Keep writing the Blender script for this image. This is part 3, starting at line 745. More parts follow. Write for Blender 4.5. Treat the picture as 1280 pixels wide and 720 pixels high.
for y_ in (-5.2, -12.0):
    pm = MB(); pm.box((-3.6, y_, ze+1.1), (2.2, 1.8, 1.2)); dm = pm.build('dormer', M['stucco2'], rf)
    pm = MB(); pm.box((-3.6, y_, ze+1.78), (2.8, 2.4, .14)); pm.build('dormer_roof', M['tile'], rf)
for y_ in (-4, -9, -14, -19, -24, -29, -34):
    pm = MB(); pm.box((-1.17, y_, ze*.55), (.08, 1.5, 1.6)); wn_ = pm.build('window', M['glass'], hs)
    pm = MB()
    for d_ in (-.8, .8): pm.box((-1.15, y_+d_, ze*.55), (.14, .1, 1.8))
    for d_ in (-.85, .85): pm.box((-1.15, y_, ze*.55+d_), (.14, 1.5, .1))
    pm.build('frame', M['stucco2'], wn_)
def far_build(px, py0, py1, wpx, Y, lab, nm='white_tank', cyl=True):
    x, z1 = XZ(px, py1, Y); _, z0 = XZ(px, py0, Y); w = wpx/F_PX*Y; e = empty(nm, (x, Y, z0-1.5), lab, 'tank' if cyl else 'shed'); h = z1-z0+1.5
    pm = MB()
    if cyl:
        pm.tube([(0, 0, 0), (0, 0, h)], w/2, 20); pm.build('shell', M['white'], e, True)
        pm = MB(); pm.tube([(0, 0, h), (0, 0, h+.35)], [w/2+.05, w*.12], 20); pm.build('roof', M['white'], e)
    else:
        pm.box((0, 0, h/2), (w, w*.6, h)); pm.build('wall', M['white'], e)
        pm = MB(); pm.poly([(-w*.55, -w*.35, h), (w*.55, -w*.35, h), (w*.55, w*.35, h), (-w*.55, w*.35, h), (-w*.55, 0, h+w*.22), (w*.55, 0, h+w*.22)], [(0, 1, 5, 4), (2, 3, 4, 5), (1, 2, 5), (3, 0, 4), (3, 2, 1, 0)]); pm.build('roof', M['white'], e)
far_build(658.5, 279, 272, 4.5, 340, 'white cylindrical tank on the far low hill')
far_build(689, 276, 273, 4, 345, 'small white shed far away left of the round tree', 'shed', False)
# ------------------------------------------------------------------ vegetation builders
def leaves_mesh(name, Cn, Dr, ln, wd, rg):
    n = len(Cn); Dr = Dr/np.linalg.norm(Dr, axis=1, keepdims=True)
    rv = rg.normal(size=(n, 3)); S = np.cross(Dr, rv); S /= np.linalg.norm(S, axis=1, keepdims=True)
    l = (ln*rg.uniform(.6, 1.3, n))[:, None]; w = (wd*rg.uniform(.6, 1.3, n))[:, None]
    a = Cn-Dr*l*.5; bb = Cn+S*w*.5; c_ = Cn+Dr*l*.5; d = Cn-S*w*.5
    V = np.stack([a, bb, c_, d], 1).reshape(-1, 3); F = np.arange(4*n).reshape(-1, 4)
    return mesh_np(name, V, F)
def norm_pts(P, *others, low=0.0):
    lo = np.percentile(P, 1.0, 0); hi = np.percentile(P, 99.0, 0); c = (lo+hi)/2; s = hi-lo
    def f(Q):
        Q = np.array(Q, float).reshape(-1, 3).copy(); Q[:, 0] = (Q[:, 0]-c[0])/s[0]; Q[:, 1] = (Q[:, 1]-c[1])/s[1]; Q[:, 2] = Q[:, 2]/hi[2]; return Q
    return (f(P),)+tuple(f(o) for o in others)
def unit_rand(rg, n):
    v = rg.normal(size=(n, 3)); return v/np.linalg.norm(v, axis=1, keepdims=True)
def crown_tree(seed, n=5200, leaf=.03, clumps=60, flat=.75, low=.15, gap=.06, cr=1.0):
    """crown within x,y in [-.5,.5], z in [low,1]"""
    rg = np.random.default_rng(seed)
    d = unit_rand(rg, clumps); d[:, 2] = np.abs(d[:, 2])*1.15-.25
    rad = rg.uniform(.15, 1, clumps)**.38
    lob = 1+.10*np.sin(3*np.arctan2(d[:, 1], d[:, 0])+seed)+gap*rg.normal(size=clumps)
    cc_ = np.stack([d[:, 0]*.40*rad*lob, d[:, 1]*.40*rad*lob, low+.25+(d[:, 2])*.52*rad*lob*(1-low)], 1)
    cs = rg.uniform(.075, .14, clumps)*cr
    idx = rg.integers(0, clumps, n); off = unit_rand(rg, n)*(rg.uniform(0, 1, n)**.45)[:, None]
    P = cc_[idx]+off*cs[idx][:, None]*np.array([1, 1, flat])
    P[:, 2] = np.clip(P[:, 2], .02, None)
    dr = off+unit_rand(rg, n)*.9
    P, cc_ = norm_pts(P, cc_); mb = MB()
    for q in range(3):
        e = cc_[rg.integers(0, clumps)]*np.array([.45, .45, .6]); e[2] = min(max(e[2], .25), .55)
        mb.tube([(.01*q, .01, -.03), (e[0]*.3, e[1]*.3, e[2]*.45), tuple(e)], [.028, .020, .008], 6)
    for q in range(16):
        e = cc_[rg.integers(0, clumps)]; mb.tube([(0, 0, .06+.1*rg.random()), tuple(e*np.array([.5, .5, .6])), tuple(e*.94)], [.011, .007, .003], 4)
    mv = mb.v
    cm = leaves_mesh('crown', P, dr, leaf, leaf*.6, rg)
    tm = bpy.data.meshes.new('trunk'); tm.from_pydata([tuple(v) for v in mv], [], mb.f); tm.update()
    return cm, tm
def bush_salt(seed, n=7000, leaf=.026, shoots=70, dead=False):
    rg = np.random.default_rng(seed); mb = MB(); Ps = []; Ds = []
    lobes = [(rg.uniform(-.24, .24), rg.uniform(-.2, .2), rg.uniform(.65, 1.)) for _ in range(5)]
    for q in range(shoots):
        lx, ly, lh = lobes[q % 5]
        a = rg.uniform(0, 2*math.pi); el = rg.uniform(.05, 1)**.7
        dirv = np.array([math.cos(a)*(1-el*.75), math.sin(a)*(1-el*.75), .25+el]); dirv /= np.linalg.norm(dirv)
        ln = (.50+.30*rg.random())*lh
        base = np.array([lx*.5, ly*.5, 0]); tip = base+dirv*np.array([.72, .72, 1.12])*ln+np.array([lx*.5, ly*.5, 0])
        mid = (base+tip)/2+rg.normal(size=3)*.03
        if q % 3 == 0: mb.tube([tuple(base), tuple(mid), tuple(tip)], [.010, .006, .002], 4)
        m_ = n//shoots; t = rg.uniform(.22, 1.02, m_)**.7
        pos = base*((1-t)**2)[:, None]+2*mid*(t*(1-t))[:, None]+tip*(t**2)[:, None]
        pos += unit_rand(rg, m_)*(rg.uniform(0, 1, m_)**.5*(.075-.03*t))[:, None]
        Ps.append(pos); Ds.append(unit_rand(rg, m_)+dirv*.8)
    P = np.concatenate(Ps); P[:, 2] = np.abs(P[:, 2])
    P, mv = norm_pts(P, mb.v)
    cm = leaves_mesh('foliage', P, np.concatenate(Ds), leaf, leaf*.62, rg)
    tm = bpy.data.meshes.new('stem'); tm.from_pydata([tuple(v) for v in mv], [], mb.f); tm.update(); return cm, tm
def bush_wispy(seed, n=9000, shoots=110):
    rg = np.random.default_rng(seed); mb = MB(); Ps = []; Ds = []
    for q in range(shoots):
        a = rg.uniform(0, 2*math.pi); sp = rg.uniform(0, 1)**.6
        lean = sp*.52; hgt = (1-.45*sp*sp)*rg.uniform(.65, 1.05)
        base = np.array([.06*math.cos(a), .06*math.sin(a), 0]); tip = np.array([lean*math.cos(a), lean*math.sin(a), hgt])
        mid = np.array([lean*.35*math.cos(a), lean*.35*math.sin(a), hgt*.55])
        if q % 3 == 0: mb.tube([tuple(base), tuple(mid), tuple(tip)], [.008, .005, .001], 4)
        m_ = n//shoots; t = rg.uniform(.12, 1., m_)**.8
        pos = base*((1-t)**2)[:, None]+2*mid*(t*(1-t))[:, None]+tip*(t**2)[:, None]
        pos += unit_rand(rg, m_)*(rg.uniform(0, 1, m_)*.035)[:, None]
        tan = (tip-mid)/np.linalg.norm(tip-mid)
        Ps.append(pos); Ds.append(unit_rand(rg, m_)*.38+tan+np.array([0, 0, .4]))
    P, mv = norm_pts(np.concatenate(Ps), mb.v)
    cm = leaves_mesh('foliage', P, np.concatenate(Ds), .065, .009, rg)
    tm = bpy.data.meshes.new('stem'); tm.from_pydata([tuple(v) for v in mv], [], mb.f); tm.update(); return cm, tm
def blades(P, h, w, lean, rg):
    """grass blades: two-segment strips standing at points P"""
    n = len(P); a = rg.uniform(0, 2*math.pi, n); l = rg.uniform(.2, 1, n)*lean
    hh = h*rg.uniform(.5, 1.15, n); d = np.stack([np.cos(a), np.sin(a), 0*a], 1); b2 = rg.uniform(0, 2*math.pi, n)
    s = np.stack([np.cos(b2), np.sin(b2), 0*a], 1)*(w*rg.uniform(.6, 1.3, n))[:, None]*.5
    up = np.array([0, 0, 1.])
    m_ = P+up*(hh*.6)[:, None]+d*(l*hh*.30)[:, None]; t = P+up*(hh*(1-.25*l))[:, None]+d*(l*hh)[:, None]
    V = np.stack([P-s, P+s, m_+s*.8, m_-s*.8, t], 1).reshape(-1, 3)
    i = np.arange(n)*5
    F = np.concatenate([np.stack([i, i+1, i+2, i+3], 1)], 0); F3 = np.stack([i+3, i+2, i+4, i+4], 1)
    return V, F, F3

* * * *

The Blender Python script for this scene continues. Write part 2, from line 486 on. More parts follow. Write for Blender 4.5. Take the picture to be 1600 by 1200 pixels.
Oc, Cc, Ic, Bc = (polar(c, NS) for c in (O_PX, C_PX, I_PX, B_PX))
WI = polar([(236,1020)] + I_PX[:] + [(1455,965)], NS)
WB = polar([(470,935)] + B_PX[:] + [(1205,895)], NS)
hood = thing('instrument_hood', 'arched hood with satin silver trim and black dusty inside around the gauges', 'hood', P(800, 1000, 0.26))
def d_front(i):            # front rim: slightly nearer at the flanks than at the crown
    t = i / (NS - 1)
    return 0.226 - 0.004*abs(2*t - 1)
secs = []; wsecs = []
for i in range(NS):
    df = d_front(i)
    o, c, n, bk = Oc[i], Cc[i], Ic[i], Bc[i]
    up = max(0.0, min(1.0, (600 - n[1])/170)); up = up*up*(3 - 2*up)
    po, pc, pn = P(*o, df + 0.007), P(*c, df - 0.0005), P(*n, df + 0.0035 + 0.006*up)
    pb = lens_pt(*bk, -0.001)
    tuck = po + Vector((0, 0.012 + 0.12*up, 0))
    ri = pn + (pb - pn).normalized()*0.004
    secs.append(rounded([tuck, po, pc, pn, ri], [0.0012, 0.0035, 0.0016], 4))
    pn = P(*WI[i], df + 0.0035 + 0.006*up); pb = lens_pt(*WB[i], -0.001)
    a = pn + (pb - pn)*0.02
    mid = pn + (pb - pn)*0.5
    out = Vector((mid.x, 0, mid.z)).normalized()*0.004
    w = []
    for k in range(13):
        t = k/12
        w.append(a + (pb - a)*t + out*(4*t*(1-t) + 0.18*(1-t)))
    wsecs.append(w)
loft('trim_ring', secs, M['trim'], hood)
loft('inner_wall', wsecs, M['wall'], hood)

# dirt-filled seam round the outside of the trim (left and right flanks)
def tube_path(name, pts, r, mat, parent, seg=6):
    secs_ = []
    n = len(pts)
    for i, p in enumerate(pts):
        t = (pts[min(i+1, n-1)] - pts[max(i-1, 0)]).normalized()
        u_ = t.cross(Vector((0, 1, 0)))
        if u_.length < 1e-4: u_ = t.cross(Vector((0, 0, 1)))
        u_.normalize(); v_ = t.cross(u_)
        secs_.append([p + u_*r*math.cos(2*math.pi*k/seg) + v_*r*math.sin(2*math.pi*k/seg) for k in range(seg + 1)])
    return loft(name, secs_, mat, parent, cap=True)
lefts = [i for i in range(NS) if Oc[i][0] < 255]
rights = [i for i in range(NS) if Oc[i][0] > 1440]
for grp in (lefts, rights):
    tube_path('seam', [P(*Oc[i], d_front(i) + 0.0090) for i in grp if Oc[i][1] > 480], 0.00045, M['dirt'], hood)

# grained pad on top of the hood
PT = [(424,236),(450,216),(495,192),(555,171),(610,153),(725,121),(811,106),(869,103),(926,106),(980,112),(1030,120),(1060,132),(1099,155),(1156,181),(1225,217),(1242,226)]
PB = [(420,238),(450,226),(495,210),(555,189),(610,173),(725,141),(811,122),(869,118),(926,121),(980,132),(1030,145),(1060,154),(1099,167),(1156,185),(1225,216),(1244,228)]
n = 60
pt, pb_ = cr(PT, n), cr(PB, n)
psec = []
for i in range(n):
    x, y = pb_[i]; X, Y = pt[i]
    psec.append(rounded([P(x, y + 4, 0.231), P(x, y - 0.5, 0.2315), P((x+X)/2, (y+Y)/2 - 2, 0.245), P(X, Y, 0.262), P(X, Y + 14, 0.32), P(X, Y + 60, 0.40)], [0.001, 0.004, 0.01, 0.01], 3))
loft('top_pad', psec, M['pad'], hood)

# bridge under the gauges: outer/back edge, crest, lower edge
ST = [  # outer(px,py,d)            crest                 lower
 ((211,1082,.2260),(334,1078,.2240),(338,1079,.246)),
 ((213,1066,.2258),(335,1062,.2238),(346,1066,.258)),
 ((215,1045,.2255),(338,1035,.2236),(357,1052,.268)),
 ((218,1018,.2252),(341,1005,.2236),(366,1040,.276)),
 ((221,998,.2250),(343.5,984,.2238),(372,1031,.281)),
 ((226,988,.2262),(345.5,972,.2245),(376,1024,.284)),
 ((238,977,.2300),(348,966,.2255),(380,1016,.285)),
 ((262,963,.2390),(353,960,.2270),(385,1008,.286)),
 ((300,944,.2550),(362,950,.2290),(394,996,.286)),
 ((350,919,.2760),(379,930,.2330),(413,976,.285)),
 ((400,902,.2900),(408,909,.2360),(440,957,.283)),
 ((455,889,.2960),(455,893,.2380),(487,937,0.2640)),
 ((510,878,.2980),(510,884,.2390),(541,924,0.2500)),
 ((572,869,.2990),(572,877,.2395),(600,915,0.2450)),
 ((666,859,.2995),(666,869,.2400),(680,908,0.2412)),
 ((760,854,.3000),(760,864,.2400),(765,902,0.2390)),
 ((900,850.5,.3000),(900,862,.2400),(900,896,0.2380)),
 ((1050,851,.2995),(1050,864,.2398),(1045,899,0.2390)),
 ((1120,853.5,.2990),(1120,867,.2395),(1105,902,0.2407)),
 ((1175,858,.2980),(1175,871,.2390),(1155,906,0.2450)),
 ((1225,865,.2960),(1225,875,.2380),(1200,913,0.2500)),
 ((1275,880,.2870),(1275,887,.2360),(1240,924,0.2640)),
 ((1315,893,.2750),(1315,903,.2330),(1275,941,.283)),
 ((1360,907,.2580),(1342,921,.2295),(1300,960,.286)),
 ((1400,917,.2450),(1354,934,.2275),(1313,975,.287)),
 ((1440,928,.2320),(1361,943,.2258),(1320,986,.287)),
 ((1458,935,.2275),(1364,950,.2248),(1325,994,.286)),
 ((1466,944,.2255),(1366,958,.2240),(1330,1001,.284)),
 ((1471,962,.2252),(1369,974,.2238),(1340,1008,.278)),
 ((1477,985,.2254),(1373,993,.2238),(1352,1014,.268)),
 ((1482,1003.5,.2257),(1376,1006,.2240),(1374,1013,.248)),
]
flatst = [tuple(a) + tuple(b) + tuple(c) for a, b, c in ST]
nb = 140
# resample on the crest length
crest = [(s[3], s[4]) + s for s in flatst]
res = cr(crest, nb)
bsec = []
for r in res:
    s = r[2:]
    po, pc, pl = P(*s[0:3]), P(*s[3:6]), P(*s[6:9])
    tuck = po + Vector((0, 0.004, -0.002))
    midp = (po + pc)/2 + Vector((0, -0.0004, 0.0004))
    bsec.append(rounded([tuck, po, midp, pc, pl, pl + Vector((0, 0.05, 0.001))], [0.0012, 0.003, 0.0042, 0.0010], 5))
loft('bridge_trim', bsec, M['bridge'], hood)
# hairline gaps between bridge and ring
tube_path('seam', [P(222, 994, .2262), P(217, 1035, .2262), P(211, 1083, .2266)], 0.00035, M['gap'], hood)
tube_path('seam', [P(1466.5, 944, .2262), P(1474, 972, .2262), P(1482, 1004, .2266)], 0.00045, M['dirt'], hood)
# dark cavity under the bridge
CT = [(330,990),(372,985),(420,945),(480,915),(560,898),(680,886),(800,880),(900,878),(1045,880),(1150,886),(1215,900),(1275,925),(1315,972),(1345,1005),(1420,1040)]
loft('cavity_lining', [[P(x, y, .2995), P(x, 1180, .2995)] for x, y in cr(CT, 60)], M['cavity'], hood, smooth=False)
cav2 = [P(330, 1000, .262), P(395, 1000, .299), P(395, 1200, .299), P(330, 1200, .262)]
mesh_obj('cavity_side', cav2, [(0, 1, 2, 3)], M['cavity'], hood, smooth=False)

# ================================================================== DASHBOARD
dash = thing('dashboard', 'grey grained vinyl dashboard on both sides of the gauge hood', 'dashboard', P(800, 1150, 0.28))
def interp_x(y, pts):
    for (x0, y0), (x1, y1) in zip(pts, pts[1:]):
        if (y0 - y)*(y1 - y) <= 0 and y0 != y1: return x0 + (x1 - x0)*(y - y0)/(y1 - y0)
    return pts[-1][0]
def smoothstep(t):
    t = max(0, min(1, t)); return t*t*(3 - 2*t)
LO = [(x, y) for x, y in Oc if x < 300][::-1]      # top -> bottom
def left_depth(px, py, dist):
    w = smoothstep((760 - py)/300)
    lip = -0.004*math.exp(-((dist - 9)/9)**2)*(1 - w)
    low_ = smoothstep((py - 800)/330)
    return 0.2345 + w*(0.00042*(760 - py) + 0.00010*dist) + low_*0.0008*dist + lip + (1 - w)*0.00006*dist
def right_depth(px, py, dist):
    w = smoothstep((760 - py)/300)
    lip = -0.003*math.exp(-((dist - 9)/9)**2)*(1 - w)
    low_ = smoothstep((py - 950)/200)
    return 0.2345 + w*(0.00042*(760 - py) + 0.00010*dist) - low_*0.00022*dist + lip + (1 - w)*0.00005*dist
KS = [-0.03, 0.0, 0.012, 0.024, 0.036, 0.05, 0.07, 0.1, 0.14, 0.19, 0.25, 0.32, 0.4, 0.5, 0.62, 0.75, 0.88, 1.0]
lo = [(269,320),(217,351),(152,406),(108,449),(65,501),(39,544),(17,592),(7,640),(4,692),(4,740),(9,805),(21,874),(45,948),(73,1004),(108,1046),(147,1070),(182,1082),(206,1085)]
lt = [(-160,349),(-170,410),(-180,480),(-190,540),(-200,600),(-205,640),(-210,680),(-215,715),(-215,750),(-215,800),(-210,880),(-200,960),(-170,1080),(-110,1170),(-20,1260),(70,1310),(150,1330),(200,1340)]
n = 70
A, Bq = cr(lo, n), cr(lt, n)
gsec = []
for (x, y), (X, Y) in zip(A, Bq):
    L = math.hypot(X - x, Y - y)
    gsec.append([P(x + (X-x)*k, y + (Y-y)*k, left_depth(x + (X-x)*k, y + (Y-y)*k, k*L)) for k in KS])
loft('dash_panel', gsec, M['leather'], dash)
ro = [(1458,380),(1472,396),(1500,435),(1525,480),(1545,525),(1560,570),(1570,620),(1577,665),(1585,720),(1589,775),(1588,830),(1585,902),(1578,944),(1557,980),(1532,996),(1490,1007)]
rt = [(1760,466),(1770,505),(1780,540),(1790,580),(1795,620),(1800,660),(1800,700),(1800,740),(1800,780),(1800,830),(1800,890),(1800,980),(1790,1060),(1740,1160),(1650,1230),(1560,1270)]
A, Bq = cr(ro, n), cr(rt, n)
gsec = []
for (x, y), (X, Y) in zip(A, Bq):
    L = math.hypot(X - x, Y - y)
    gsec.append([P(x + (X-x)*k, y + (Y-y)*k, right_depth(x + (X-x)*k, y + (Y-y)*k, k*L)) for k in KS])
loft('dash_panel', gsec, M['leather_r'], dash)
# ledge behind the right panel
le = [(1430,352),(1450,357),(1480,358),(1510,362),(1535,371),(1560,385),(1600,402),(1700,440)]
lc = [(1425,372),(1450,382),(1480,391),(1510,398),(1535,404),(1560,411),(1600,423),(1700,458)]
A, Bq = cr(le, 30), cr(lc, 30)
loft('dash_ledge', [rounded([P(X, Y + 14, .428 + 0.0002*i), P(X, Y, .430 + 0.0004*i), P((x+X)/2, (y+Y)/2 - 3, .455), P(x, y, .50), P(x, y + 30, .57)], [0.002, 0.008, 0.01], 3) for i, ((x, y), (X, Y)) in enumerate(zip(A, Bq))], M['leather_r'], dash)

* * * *

▸ **Stated problem**:
In the listing above, find the line containing "P(330, 1200, .262)]" and the line containing "3)], M['cavity'], hood, smooth=False)". Output them and every line between, exactly, and nothing else.

▸ **Task response**:
cav2 = [P(330, 1000, .262), P(395, 1000, .299), P(395, 1200, .299), P(330, 1200, .262)]
mesh_obj('cavity_side', cav2, [(0, 1, 2, 3)], M['cavity'], hood, smooth=False)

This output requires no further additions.